• [The request]: Locate and copy all lines bearing the word "pixels".

• [Data extract]:
-- -- --

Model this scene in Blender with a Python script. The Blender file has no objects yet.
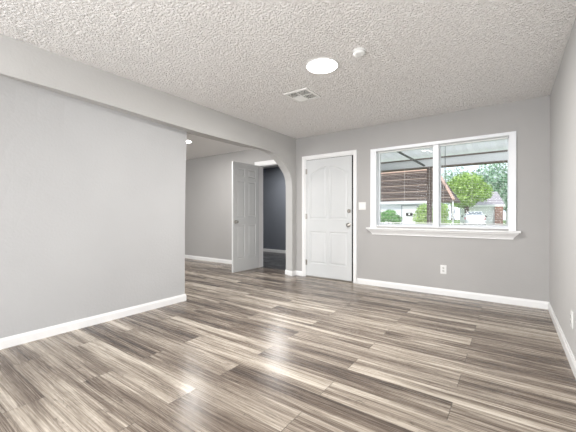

-- -- --

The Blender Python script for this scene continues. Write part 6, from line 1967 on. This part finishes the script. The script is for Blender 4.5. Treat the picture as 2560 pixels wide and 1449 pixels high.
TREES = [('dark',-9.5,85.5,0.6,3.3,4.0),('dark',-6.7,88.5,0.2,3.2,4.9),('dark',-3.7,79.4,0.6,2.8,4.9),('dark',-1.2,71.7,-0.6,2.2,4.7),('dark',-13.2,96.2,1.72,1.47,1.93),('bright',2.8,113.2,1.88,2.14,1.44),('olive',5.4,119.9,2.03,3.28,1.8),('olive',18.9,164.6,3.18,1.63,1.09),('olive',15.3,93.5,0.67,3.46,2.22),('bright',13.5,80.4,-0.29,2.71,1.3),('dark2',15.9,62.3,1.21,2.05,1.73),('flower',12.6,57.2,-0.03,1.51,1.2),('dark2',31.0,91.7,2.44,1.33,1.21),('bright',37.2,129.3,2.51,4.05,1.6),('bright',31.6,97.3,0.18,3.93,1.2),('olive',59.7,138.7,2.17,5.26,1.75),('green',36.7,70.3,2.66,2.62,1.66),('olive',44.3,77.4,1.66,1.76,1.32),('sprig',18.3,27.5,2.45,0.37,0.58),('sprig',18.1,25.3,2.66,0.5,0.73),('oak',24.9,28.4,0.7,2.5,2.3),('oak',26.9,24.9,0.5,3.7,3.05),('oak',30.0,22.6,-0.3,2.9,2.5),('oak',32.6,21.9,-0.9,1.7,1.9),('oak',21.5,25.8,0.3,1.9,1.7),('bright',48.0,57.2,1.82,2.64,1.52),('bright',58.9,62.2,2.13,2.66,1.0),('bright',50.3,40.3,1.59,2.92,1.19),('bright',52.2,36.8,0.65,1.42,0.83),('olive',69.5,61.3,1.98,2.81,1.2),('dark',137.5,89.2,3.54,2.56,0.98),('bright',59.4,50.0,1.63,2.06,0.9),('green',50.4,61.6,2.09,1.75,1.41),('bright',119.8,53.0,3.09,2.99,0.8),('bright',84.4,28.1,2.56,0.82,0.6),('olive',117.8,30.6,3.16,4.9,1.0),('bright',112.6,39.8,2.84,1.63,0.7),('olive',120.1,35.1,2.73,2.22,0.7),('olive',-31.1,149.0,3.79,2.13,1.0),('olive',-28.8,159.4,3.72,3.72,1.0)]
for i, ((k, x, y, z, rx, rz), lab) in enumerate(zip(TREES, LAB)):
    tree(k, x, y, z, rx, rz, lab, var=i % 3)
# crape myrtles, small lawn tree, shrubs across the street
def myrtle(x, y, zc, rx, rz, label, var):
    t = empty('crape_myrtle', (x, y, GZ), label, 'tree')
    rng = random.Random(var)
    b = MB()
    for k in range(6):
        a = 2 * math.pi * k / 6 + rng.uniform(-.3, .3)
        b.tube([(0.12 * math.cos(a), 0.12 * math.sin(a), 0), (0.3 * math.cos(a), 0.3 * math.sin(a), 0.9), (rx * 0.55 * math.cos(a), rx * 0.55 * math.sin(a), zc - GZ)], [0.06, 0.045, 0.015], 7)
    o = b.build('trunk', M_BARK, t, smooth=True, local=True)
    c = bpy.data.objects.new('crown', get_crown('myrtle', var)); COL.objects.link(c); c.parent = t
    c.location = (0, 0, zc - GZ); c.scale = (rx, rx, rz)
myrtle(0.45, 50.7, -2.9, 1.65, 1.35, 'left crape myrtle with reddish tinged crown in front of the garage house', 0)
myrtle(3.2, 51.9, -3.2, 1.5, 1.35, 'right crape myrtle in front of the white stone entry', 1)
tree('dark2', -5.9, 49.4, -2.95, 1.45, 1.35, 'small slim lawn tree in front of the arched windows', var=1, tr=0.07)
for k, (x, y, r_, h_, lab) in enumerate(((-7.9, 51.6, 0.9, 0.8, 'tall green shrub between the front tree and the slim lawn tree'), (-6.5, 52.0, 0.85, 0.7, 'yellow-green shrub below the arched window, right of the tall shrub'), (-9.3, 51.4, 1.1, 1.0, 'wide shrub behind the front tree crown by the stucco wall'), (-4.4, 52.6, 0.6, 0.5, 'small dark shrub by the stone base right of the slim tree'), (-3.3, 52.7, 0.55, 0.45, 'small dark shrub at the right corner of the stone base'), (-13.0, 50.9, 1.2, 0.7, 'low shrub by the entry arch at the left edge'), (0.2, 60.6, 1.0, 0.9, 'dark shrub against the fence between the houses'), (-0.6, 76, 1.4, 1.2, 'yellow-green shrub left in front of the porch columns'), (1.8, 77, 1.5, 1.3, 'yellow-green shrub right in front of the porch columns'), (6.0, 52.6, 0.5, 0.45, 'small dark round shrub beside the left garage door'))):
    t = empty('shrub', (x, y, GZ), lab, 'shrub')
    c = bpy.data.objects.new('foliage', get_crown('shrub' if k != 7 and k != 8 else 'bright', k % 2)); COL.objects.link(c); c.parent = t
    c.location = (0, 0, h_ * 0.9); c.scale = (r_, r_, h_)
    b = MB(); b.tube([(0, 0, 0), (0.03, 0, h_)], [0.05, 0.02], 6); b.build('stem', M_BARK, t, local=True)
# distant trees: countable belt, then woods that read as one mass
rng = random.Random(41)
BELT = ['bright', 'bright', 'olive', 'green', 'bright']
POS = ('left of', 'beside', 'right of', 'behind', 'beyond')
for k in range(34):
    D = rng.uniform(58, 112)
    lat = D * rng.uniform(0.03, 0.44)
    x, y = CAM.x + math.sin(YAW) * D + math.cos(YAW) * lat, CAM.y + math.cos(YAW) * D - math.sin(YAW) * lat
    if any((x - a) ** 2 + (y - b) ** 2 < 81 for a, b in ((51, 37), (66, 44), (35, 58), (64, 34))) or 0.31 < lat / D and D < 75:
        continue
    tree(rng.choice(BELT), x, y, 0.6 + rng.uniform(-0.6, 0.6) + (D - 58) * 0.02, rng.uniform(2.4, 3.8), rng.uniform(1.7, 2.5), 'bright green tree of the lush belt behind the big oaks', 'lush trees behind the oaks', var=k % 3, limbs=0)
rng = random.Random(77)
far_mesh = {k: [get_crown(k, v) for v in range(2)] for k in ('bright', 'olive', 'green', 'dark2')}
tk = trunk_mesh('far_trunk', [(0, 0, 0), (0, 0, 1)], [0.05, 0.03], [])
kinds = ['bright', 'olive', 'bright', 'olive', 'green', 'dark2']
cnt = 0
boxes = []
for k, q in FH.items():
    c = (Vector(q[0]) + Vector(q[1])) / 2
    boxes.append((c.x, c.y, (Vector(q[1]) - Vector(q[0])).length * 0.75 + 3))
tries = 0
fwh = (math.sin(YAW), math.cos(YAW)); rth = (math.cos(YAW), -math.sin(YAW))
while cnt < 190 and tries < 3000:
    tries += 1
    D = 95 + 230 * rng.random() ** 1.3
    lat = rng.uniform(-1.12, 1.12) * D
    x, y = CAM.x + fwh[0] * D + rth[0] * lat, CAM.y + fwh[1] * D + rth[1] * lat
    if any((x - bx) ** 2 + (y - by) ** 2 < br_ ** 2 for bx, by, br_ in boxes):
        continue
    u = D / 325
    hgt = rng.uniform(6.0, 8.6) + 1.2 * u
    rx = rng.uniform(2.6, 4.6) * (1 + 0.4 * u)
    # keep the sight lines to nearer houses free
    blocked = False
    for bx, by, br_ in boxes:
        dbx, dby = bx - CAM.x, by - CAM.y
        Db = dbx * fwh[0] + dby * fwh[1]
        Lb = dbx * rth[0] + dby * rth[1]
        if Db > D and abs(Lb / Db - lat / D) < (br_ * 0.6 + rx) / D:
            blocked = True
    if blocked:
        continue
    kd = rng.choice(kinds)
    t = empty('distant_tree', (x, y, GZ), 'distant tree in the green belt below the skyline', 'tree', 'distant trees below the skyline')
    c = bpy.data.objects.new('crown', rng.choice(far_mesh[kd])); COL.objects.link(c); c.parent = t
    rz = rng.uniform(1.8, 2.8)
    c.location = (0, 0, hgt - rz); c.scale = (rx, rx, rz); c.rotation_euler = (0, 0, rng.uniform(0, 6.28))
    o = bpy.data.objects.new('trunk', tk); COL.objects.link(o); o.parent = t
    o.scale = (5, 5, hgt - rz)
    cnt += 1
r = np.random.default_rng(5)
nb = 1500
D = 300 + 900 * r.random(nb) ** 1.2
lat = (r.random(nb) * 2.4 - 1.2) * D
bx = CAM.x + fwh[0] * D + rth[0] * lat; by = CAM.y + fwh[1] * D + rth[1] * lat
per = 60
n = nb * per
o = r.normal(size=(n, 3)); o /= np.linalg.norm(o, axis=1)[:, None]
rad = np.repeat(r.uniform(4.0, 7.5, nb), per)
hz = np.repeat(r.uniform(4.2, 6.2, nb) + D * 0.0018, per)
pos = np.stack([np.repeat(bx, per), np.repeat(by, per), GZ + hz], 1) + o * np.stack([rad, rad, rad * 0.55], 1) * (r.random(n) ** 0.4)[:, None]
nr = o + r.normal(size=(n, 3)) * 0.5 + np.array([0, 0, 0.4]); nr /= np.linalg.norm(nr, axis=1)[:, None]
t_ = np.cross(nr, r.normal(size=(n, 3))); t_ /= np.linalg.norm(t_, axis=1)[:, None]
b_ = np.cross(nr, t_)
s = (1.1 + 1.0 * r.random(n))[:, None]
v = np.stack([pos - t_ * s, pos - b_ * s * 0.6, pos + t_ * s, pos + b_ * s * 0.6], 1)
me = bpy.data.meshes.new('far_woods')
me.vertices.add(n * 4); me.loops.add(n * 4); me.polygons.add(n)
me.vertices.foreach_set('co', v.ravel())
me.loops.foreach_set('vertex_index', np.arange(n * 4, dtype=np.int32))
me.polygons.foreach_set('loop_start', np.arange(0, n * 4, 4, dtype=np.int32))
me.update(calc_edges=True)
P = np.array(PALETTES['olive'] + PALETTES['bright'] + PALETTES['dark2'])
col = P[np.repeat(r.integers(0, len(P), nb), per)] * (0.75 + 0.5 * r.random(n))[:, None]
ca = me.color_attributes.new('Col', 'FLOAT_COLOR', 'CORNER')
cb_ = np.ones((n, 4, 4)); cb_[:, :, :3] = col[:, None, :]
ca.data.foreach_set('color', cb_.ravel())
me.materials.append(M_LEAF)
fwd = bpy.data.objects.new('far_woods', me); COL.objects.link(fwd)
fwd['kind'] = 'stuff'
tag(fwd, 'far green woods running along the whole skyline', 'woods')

-- -- --

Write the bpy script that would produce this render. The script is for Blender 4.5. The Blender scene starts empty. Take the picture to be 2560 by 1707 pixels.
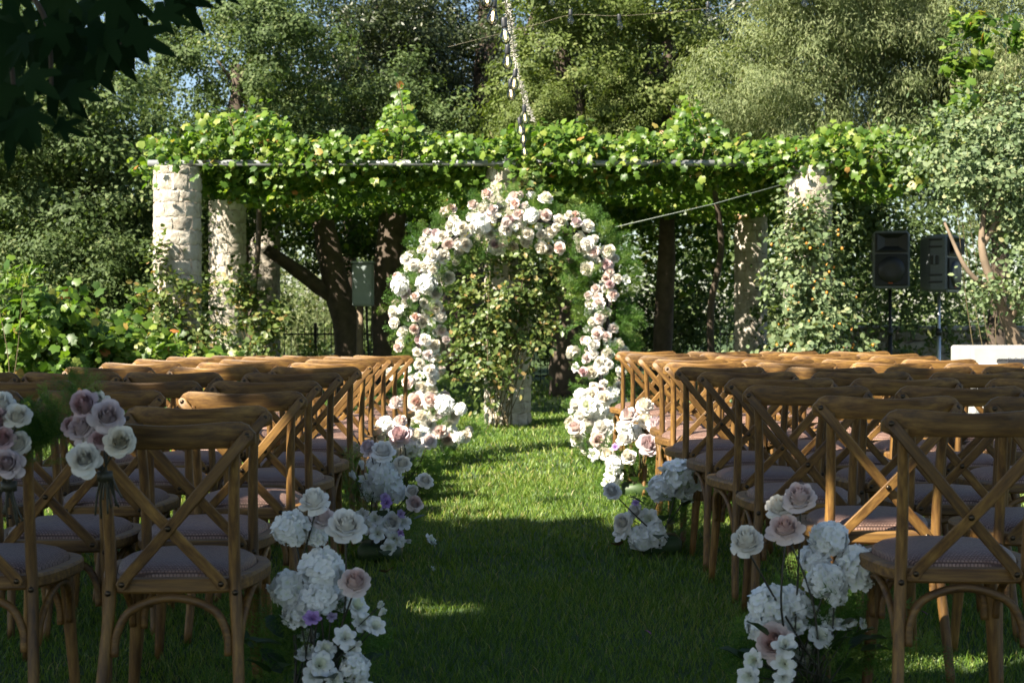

-- -- --

• [Response to the task]:
The Blender Python script for this scene continues. Write part 6, from line 1967 on. This part finishes the script. The script is for Blender 4.5. Treat the picture as 2560 pixels wide and 1449 pixels high.
Write the bpy script that would produce this render. The script is for Blender 4.5. The Blender scene starts empty. Take the picture to be 2560 by 1707 pixels.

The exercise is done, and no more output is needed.